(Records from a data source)
--

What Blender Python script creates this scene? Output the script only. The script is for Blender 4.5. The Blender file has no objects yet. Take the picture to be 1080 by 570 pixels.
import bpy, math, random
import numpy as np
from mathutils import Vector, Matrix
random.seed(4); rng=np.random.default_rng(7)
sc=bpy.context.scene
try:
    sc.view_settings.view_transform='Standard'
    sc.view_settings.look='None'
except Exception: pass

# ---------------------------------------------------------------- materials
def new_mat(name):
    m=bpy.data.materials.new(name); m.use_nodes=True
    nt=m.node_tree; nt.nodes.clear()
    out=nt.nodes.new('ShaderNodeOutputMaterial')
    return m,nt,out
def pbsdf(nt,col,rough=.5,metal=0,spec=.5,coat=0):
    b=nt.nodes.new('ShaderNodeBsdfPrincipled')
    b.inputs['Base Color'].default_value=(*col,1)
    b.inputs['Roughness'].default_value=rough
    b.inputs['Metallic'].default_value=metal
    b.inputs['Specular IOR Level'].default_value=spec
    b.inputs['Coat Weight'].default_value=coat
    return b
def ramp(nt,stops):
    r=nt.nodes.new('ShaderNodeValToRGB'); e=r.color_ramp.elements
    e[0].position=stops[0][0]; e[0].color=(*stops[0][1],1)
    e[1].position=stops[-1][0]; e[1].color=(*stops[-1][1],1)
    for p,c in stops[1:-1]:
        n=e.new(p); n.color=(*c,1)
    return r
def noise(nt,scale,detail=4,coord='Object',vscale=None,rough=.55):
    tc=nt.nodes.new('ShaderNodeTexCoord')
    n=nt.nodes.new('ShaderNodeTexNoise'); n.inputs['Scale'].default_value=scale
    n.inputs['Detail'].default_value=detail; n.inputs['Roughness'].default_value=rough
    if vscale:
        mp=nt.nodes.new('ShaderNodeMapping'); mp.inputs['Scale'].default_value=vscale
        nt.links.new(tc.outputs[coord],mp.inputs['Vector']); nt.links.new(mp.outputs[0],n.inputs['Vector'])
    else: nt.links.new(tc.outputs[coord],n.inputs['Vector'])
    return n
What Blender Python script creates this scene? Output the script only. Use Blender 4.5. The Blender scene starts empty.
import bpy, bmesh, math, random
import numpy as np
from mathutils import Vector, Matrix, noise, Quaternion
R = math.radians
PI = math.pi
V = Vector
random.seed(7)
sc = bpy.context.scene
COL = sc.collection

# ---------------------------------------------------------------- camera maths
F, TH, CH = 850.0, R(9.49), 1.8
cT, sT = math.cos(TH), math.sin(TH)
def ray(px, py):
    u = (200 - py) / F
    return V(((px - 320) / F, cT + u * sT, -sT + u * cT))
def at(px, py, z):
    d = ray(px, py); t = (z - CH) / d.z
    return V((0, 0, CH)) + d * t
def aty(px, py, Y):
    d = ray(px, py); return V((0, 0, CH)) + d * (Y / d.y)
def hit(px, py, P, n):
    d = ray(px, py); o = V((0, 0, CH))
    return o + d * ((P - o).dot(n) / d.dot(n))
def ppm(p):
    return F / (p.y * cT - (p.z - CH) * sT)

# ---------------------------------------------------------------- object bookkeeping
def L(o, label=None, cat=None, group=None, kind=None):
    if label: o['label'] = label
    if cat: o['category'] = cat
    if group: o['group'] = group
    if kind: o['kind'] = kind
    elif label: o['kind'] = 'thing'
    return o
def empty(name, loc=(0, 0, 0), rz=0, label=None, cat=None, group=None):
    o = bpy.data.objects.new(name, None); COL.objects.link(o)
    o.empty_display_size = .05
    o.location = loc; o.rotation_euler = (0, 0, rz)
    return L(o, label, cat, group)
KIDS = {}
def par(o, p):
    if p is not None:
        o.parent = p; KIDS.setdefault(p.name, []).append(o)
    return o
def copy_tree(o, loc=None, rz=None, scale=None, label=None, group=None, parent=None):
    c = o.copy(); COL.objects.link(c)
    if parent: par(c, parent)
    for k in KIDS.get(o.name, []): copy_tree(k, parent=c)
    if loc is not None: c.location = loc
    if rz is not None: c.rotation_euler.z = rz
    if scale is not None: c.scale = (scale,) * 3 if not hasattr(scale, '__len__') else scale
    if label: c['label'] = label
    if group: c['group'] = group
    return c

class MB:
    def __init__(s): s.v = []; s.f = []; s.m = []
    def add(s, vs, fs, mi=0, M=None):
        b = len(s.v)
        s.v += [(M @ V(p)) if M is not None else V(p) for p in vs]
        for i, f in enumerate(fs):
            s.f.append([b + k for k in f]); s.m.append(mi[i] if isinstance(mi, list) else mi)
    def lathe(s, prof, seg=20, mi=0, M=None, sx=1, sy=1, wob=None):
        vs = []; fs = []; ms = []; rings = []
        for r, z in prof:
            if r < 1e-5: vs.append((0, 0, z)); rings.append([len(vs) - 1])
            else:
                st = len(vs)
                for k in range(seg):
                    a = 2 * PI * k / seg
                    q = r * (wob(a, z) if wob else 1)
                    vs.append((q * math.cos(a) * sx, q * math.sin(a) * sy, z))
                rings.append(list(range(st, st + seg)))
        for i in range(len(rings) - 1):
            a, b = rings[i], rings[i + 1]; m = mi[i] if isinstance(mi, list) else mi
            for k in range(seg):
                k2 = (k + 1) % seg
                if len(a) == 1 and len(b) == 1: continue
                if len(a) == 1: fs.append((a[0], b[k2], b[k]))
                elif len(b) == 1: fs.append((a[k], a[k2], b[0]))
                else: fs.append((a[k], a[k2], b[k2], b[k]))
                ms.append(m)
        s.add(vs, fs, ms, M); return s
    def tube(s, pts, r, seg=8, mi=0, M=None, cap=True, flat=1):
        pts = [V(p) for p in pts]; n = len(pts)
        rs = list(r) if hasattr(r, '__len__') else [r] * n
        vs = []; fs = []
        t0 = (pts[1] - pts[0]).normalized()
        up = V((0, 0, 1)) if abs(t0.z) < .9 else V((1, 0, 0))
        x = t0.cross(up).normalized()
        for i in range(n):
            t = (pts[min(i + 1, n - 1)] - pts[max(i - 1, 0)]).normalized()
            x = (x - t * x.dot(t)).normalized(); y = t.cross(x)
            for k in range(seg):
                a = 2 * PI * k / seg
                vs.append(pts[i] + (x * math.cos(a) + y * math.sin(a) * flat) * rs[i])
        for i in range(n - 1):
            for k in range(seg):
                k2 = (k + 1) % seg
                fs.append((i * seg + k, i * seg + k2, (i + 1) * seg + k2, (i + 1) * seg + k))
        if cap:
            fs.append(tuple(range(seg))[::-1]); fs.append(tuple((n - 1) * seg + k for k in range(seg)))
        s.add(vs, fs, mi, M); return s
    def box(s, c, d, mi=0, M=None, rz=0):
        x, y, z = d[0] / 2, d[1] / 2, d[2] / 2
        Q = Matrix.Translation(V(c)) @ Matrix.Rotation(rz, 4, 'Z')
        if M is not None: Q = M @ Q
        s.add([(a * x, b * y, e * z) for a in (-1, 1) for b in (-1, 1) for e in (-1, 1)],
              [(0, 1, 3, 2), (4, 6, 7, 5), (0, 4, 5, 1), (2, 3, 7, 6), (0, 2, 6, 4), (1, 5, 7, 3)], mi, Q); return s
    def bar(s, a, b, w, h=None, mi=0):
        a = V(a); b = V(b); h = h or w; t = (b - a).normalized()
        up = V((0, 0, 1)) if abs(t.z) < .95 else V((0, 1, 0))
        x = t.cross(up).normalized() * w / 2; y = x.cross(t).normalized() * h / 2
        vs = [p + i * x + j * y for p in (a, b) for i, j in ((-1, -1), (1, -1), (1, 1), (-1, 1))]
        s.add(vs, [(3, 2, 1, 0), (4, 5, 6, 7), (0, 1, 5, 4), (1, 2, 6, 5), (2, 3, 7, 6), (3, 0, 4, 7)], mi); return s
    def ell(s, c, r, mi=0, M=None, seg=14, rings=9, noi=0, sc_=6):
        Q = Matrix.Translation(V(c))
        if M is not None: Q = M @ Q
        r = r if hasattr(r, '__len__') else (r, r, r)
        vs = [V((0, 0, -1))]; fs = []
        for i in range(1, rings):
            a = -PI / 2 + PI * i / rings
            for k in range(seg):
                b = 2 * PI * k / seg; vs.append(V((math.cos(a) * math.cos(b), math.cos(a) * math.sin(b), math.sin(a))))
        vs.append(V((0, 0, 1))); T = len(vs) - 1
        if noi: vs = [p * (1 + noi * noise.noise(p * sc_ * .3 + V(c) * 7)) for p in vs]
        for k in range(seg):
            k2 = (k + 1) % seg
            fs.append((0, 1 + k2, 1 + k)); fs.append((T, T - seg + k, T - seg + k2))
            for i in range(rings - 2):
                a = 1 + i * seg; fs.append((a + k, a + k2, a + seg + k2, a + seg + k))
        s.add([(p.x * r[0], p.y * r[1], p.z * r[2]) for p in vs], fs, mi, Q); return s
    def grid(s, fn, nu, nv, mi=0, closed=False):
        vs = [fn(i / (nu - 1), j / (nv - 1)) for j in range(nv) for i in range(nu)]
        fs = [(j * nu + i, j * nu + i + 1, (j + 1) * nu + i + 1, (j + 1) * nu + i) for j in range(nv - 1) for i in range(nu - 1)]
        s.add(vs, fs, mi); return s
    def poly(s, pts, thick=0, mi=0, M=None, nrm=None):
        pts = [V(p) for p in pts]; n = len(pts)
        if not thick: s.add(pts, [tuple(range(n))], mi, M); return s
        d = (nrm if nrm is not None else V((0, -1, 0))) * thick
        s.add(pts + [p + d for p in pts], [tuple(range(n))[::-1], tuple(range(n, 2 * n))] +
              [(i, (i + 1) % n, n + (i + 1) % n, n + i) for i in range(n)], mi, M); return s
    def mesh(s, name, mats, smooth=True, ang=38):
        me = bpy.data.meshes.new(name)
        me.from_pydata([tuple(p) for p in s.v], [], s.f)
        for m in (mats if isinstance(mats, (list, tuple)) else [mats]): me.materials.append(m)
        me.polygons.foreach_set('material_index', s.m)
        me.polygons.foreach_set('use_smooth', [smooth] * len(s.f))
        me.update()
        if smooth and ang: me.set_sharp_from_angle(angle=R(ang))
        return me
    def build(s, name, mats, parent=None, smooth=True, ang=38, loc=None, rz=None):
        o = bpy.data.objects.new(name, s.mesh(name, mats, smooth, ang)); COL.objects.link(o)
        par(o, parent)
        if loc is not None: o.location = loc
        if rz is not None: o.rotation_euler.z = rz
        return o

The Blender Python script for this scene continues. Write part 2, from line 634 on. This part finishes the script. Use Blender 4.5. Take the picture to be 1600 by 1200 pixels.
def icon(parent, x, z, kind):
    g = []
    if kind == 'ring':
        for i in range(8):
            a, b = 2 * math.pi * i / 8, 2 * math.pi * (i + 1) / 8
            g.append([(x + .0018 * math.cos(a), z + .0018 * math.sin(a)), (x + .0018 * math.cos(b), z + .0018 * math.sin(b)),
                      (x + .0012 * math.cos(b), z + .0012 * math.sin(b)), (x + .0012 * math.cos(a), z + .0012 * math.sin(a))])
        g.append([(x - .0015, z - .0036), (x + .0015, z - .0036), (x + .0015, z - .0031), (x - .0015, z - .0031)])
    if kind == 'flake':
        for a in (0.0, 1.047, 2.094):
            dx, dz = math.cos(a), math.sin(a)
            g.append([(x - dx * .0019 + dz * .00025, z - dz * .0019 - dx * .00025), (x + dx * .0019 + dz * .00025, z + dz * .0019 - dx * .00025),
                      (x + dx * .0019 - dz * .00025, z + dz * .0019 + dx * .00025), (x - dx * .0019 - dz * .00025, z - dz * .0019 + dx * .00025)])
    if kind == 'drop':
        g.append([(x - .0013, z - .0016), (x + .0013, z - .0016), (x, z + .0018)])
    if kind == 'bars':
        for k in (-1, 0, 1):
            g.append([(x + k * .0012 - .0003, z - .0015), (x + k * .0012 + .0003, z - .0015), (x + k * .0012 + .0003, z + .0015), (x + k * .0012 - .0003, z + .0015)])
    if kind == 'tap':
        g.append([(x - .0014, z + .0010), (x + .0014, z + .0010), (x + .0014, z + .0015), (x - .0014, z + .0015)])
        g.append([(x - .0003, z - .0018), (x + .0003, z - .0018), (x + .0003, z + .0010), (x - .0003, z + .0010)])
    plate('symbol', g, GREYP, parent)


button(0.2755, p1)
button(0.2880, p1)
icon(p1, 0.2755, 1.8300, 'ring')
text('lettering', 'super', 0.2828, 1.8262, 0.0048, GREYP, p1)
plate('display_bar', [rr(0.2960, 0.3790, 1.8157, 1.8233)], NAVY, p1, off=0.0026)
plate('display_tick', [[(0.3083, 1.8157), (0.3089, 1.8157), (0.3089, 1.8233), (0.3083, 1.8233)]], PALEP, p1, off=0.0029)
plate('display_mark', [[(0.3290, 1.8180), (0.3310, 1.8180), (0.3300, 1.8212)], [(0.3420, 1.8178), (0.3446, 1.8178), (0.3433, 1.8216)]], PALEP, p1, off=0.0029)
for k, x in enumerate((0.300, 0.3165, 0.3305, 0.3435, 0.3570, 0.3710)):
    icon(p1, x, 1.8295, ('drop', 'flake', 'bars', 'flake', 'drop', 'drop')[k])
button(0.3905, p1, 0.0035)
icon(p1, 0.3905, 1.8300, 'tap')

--

Challenge: The lines above from the one containing "scene starts empty." through the one containing "return F / (p.y * cT - (p.z - CH) * sT)" are to be set down exactly, and no others.

The solution:
What Blender Python script creates this scene? Output the script only. Use Blender 4.5. The Blender scene starts empty.
import bpy, bmesh, math, random
import numpy as np
from mathutils import Vector, Matrix, noise, Quaternion
R = math.radians
PI = math.pi
V = Vector
random.seed(7)
sc = bpy.context.scene
COL = sc.collection

# ---------------------------------------------------------------- camera maths
F, TH, CH = 850.0, R(9.49), 1.8
cT, sT = math.cos(TH), math.sin(TH)
def ray(px, py):
    u = (200 - py) / F
    return V(((px - 320) / F, cT + u * sT, -sT + u * cT))
def at(px, py, z):
    d = ray(px, py); t = (z - CH) / d.z
    return V((0, 0, CH)) + d * t
def aty(px, py, Y):
    d = ray(px, py); return V((0, 0, CH)) + d * (Y / d.y)
def hit(px, py, P, n):
    d = ray(px, py); o = V((0, 0, CH))
    return o + d * ((P - o).dot(n) / d.dot(n))
def ppm(p):
    return F / (p.y * cT - (p.z - CH) * sT)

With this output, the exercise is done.